Our free Outbound Capacity Planner does this in the browser. Enter list size, attempts per contact, agent count, hours per agent per day, talk and wrap-up time, and pickup rate, and it returns total dials, expected connections, estimated completion time, daily team capacity, and total agent-hours — figures you can drop straight into a campaign brief or client proposal.
A worked example
A startup has 2,500 cold leads, four SDRs attempting each lead twice, 90-second talk time, 15-second wrap-up, an 18% pickup rate, and seven dialing hours per day:
- Total dials = 2,500 × 2 = 5,000
- Expected connections = 5,000 × 0.18 = 900
- Connected calls per agent per hour ≈ 34 → 240 per agent per day → 960 for the team
- Campaign duration = 900 ÷ 960 ≈ 0.9 days
- Required agent-hours = 900 ÷ 34 ≈ 26 hours
The team can finish in a single day. Scale the list to 10,000 contacts and the same inputs stretch it to roughly 3.5 days — exactly the kind of insight that tells a founder whether to expand the team or accept a longer timeline.

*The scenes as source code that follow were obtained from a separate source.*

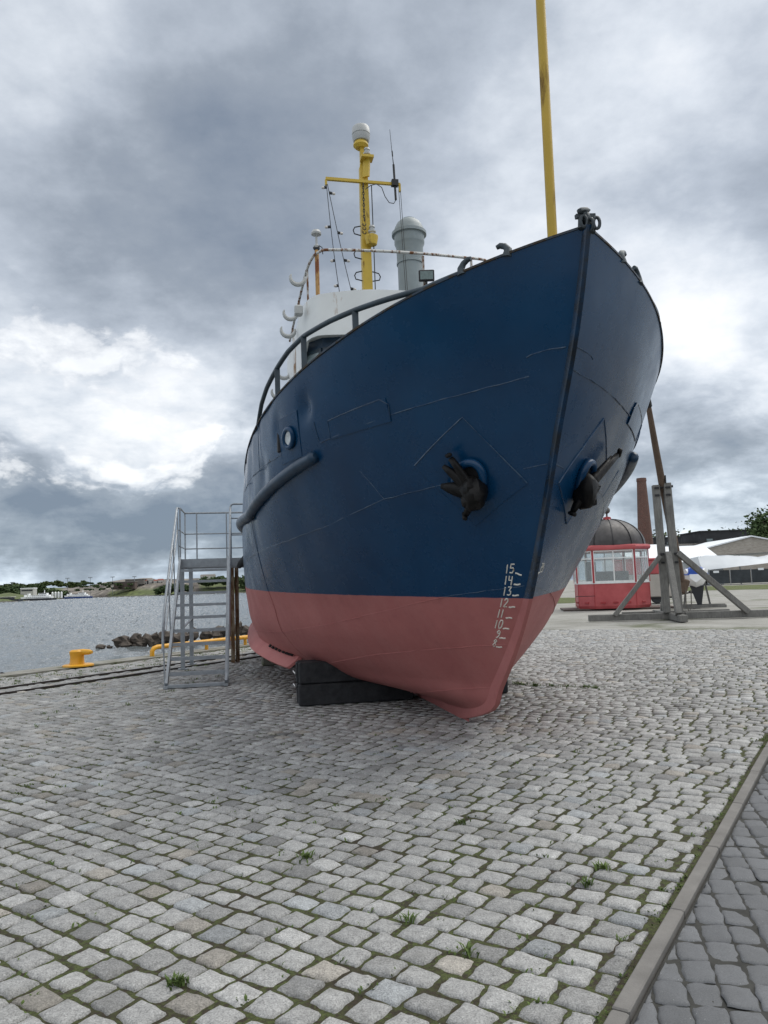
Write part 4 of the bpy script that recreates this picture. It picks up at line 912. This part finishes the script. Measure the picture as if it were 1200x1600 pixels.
# ------------------------------------------------------------------ buildings and tents to the right
c0 = at(1010, 850, 170)
ch = thing('brick_chimney', 'tall tapering red brick factory chimney behind the tents', 'chimney', (57.6, 170, 0))
mb = MB(); n = 16; mb.loft([[V(r*math.cos(2*math.pi*k/n), r*math.sin(2*math.pi*k/n), z) for k in range(n)] for z, r in ((0, 2.0), (8.7, 1.62), (22.6, 1.0), (22.7, 1.1), (23.4, 1.06))]); mb.build('shaft', M['brick'], ch)
gb = thing('stone_gable_building', 'pale rubble stone building with low gable and white roof edge', 'building', (61.9, 130, 0), R(-4))
mb = MB(); W = 9.8; mb.add([(-W, 0, 0), (W, 0, 0), (W, 0, 5.4), (0, 0, 7.6), (-W, 0, 5.4), (-W, 22, 0), (W, 22, 0), (W, 22, 5.4), (0, 22, 7.6), (-W, 22, 5.4)], [(0, 1, 2, 3, 4), (9, 8, 7, 6, 5), (0, 4, 9, 5), (1, 6, 7, 2)]); mb.build('wall', M['stone'], gb)
mb = MB(); mb.add([(-W-.7, -.4, 5.27), (0, -.4, 7.66), (W+.7, -.4, 5.27), (-W-.7, 22.4, 5.27), (0, 22.4, 7.66), (W+.7, 22.4, 5.27), (-W-.7, -.4, 5.47), (0, -.4, 7.88), (W+.7, -.4, 5.47), (-W-.7, 22.4, 5.47), (0, 22.4, 7.88), (W+.7, 22.4, 5.47)], [(0, 1, 7, 6), (1, 2, 8, 7), (6, 7, 10, 9), (7, 8, 11, 10), (0, 6, 9, 3), (2, 5, 11, 8), (0, 3, 4, 1), (1, 4, 5, 2)]); mb.build('roof', M['tent'], gb)
def tent(x, y, w, d, he, hr, label, rz=0., door=False):
    o = thing('marquee', label, 'tent', (x, y, 0), rz, 'white marquees in the yard')
    mb = MB(); mb.add([(-w/2, 0, 0), (w/2, 0, 0), (w/2, 0, he), (-w/2, 0, he), (-w/2, d, 0), (w/2, d, 0), (w/2, d, he), (-w/2, d, he)], [(0, 1, 2, 3), (5, 4, 7, 6), (4, 0, 3, 7), (1, 5, 6, 2)]); mb.build('side_wall', M['tent'], o)
    mb = MB(); mb.add([(-w/2-.2, -.2, he-.05), (w/2+.2, -.2, he-.05), (w/2+.2, d/2, hr), (-w/2-.2, d/2, hr), (-w/2-.2, d+.2, he-.05), (w/2+.2, d+.2, he-.05)], [(0, 1, 2, 3), (3, 2, 5, 4), (0, 3, 4), (1, 5, 2)]); mb.build('roof', M['tent'], o)
    if door: mb = MB(); mb.box((-w/2+3.2, -.05, 1.6), (4.2, .1, 3.2)); mb.box((-w/2+6.8, -.06, .9), (9, .1, 1.8)); mb.build('doorway', M['darkwall'], o)
    return o
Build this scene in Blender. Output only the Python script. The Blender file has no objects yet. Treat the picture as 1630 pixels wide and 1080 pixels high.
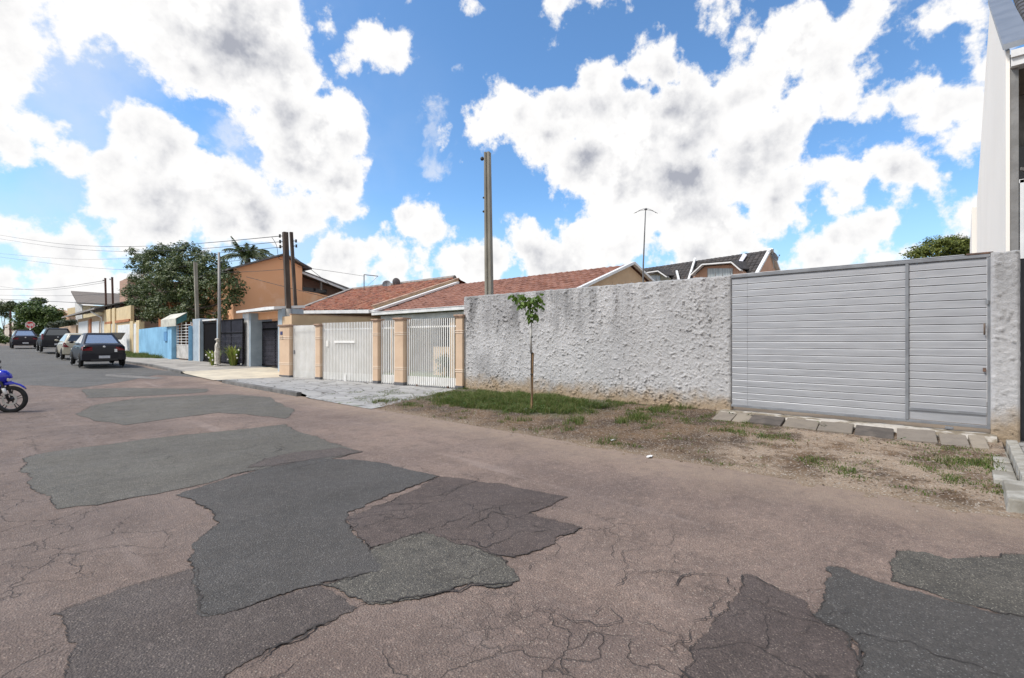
import bpy, math, random
import numpy as np
from mathutils import Vector, Matrix, noise
random.seed(7); np.random.seed(7)
sc = bpy.context.scene
COL = sc.collection
rad = math.radians
# ------------------------------------------------------------------ camera, sky, sun, exposure
FPX, HZ, EYE, YAW = 785.0, 542.0, 1.6, math.atan2(855, 785)
cam_d = bpy.data.cameras.new('camera'); cam = bpy.data.objects.new('camera', cam_d); COL.objects.link(cam)
cam.location = (0, 0, EYE); cam.rotation_euler = (math.pi/2, 0, -YAW)
cam_d.sensor_width = 36; cam_d.lens = FPX/1630*36; cam_d.shift_y = 2/1630
cam_d.clip_start = .05; cam_d.clip_end = 3000
sc.camera = cam
FW = (math.sin(YAW), math.cos(YAW)); RT = (math.cos(YAW), -math.sin(YAW))
def ray(px):
    k = (px-815)/FPX
    return FW[0]+k*RT[0], FW[1]+k*RT[1]
def onX(px, X): d = ray(px); t = X/d[0]; return X, d[1]*t, t
def onY(px, Y): d = ray(px); t = Y/d[1]; return d[0]*t, Y, t
def onG(px, py, z=0): d = ray(px); t = FPX*(EYE-z)/(py-HZ); return d[0]*t, d[1]*t, t
def zat(py, t): return EYE-(py-HZ)*t/FPX
def atD(px, py, t): d = ray(px); return Vector((d[0]*t, d[1]*t, zat(py, t)))

SUN_EL, SUN_AZ = rad(52), rad(-56)      # azimuth from +Y towards +X
sd = Vector((math.sin(SUN_AZ)*math.cos(SUN_EL), math.cos(SUN_AZ)*math.cos(SUN_EL), math.sin(SUN_EL)))
sl = bpy.data.lights.new('sun', 'SUN'); sun = bpy.data.objects.new('sun', sl); COL.objects.link(sun)
sl.energy = 2.3; sl.angle = rad(14); sl.color = (1, .95, .88)
sun.rotation_euler = sd.to_track_quat('Z', 'Y').to_euler()
sc.view_settings.view_transform = 'Standard'; sc.view_settings.look = 'None'
sc.view_settings.exposure = 1.0; sc.view_settings.gamma = 1; sc.view_settings.use_curve_mapping = False

W = bpy.data.worlds.new('World'); sc.world = W; W.use_nodes = True
try:
    W.cycles.sampling_method = 'MANUAL'; W.cycles.sample_map_resolution = 512
except Exception: pass
nt = W.node_tree; nt.nodes.clear(); L = nt.links.new
def N(t, **kw):
    n = nt.nodes.new(t)
    for k, v in kw.items(): setattr(n, k, v)
    return n
def M(op, a, b=None, c=None, clamp=False):
    n = N('ShaderNodeMath', operation=op, use_clamp=clamp)
    for i, v in enumerate((a, b, c)):
        if v is None: continue
        if isinstance(v, (int, float)): n.inputs[i].default_value = v
        else: L(v, n.inputs[i])
    return n.outputs[0]
def MR(v, a, b, c=0., d=1., smooth=True):
    n = N('ShaderNodeMapRange'); n.interpolation_type = 'SMOOTHSTEP' if smooth else 'LINEAR'
    L(v, n.inputs[0])
    for i, q in enumerate((a, b, c, d)): n.inputs[i+1].default_value = q
    return n.outputs[0]
tc = N('ShaderNodeTexCoord'); D = tc.outputs['Generated']
sky = N('ShaderNodeTexSky'); sky.sky_type = 'NISHITA'; sky.sun_disc = False
sky.sun_elevation = SUN_EL; sky.sun_rotation = SUN_AZ; sky.altitude = 900; sky.air_density = 1.0; sky.dust_density = .6; sky.ozone_density = 1.6
def NZ(vec, scale, detail, rough, lac=2.0):
    n = N('ShaderNodeTexNoise'); n.inputs['Scale'].default_value = scale; n.inputs['Detail'].default_value = detail
    n.inputs['Roughness'].default_value = rough; n.inputs['Lacunarity'].default_value = lac; L(vec, n.inputs['Vector']); return n
def VM(op, a, b):
    n = N('ShaderNodeVectorMath', operation=op)
    for i, v in enumerate((a, b)):
        if isinstance(v, tuple): n.inputs[i].default_value = v
        elif isinstance(v, (int, float)): n.inputs['Scale'].default_value = v
        else: L(v, n.inputs[i])
    return n
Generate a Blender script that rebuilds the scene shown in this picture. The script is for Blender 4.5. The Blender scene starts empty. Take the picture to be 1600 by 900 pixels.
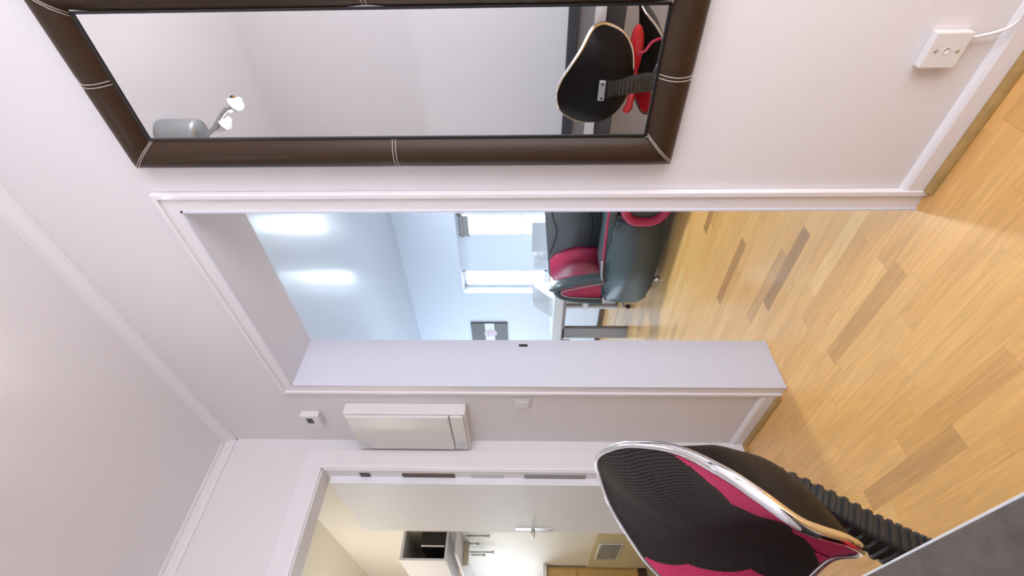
import bpy, bmesh, math, random
from mathutils import Vector, Matrix
random.seed(4)
PI = math.pi
SC = bpy.context.scene
COL = SC.collection

# ------------------------------------------------------------------ camera, world, large lights, exposure
def look_matrix(loc, yaw, pitch):
    y, p = math.radians(yaw), math.radians(pitch)
    F = Vector((-math.cos(y)*math.cos(p), math.sin(y)*math.cos(p), math.sin(p)))
    R = Vector((math.sin(y), math.cos(y), 0))
    U = R.cross(F)
    # the camera was turned on its side: its right is the room's down, its up is the room's right
    X, Y, Z = -U, R, -F
    m = Matrix(((X.x, Y.x, Z.x, loc[0]), (X.y, Y.y, Z.y, loc[1]), (X.z, Y.z, Z.z, loc[2]), (0, 0, 0, 1)))
    return m
cd = bpy.data.cameras.new('camera')
cam = bpy.data.objects.new('camera', cd); COL.objects.link(cam)
cd.sensor_fit = 'HORIZONTAL'; cd.sensor_width = 36.0; cd.lens = 732.5/1600*36; cd.clip_start = 0.02
cam.matrix_world = look_matrix((2.243, -1.117, 1.1), 44.57, 1.5)
SC.camera = cam
SC.view_settings.view_transform = 'Standard'; SC.view_settings.look = 'None'
SC.view_settings.gamma = 1.0; SC.view_settings.use_curve_mapping = False
SC.view_settings.exposure = -0.06
w = bpy.data.worlds.new('world'); SC.world = w; w.use_nodes = True
w.node_tree.nodes['Background'].inputs[0].default_value = (0.72, 0.86, 1.0, 1)
w.node_tree.nodes['Background'].inputs[1].default_value = 2.6

def area(name, loc, rot, sx, sy, power, col):
    l = bpy.data.lights.new(name, 'AREA'); l.shape = 'RECTANGLE'; l.size = sx; l.size_y = sy
    l.energy = power; l.color = col
    o = bpy.data.objects.new(name, l); COL.objects.link(o); o.location = loc; o.rotation_euler = rot
    return o
# added fill daylight from an unseen end window, behind the camera
area('window_and_fill_daylight', (3.38, -0.9, 1.2), (0, PI/2, 0), 2.1, 1.1, 42, (0.95, 0.95, 1.0))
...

Practices that keep plans honest
- Pad the timeline by 15–20%. Real campaigns face list fatigue, absences, and downtime. A buffer protects client deadlines.
- Segment by expected pickup rate. Plan cold, warm, and callback lists separately so you can shift agents to the highest-yield segment.
- Model a range. Run optimistic, realistic, and pessimistic pickup rates and present the spread, not a single number.
- Track actuals against the plan. After day one, compare real pickup rate, talk time, and wrap-up against your assumptions and adjust daily.
- Account for non-productive time. Breaks, training, and meetings cut productive hours by 10–20%. The calculator assumes agents dial for the full hours-per-day value, so trim that input to stay realistic.
Bring it together
Capacity planning is where a campaign succeeds or fails before the first dial. Estimate the volume, the staffing, and the hours with the Outbound Capacity Planner, then sanity-check pacing with the Predictive Dialer Pacing Calculator and your compliance exposure with the Abandon Rate Calculator. Two minutes of arithmetic up front saves a week of firefighting later.